O som tem a capacidade de afetar o sabor e o cheiro, tornando o café mais doce ou o vinho mais ácido. Essas são algumas das últimas descobertas de Bruno Alejandro Mesz, professor da Universidade Nacional de Três de Febrero, na Argentina, que pesquisa interações entre alimentos e música.
Uma compreensão mais aprofundada de como o cérebro processa essas sensações em conjunto pode ajudar a fornecer experiências mais ricas para pessoas com olfato ou paladar prejudicados.
Mesz descreve os sons que alteram a percepção do gosto e do cheiro como uma espécie de “tempero sônico”, que pode realçar diferentes componentes do sabor, contornando os órgãos sensoriais do paladar ou do olfato e indo mais diretamente para o cérebro.
Mesz explica que intuitivamente, tende-se a pensar que não deve haver uma transferência de sensação do som para o paladar, que o paladar independe da audição. “Mas, ao contrário, os sentidos químicos parecem ser muito suscetíveis a serem influenciados pelos outros sentidos e isso nos faz pensar sobre o quão independentes os diferentes sentidos realmente são, suas interconexões, atrações e convergências subjacentes”, esclarece.
A pesquisa de Mesz começou como uma colaboração com dois físicos da Universidade de Buenos Aires que foram atraídos pela sinestesia. “O gosto é um domínio extramusical natural a considerar em relação à música: cantamos e saboreamos com os mesmos órgãos. O gosto também tem poucas categorias básicas, por isso, é um campo ideal para explorar associações com a música empiricamente”, observou Mesz, que recentemente apresentou seu trabalho durante a terceira conferência da série de webinários Handbook of Molecular Gastronomy (HMG), contribuindo com um capítulo sobre som e gosto para o livro abrangente que cobre a ciência, a arte e a tecnologia relacionadas à alimentação.
Mesz acrescenta que uma das descobertas mais significativas é que a “geometria do gosto” parece estar relacionada à geometria da música. “Em nosso primeiro estudo, as representações musicais do ácido e do doce deram vetores quase opostos de características musicais, com um ângulo de quase 180 graus.
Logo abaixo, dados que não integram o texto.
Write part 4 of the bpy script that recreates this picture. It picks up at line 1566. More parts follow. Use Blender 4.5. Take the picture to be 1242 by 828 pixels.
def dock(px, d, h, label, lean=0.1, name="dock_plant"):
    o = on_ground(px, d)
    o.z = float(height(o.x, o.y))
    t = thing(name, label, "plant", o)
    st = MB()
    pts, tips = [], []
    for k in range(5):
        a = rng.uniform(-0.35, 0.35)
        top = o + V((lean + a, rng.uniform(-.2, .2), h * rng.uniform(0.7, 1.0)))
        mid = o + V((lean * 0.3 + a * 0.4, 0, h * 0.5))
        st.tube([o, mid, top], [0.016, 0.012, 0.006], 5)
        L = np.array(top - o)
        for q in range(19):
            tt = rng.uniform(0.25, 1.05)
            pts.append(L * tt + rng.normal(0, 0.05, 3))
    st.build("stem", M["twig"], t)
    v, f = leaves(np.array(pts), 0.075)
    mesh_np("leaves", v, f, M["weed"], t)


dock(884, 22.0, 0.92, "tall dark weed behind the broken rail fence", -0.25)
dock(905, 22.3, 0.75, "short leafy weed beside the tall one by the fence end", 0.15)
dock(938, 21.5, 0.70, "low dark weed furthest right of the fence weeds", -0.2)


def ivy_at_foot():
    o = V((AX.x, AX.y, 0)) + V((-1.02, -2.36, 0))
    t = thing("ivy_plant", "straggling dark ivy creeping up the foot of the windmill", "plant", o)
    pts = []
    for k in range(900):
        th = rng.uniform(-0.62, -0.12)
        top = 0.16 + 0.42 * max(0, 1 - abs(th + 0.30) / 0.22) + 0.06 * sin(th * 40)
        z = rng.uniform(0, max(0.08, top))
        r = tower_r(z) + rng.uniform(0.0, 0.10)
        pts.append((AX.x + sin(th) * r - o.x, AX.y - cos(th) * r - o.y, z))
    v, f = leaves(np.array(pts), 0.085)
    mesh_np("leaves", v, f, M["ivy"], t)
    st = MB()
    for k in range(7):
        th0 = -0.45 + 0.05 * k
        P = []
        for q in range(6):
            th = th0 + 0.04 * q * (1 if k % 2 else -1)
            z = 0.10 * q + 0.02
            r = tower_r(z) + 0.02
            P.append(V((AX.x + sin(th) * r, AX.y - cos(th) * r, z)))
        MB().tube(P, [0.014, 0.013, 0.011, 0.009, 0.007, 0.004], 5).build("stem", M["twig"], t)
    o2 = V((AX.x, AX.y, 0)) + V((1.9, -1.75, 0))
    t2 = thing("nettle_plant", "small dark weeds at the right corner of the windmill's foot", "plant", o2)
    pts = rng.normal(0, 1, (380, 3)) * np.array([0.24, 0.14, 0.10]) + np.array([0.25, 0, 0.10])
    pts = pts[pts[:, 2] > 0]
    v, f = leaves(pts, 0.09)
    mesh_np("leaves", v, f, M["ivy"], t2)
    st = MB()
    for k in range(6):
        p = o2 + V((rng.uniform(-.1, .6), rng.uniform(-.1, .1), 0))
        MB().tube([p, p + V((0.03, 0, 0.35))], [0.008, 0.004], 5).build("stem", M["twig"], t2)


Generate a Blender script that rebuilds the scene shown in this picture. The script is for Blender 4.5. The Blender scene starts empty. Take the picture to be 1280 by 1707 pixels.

Isso parece refletir, musicalmente, uma oposição básica desses dois gostos”.
O som também demonstrou, em alguns casos, alterar a experiência da textura, o que poderia ter aplicações para consumidores com dificuldades para engolir ou mastigar. Na verdade, muitos aspectos do som estão relacionados à textura e às sensações táteis, além de crocância e cremosidade. De acordo com Mesz, aspereza, adstringência, efervescência, maciez, dureza, umidade e secura desempenham um papel importante.
A música também pode impactar a produção de alimentos, especificamente a fermentação, que é um novo ângulo de interação música-alimento para Mesz, que viajará para a Finlândia para explorar os efeitos potenciais do som nas bactérias que fermentam queijo e iogurte.
Mesz explica que é necessário mais estudos para descobrir a interação entre som e alimento, especialmente ao procurar aplicações para deficientes sensoriais. “Se encontrarmos efeitos semelhantes para a percepção de textura, poderia ser possível fazer uma compensação sônica semelhante para dietas envolvendo limitações nas texturas dos alimentos. A tecnologia será essencial para que essas substituições sensoriais sejam mais eficazes, permitindo, por exemplo, sincronizar som e sabor, os ritmos do ato de comer, como mastigar ou engolir. Respirar e cheirar com a música também podem desempenhar um papel importante”, observa.
Mesz observa que pesquisas futuras podem investigar estímulos vibrotácteis induzidos por som no organismo. O som combinado com a textura visual da embalagem do alimento também pode alterar a experiência alimentar.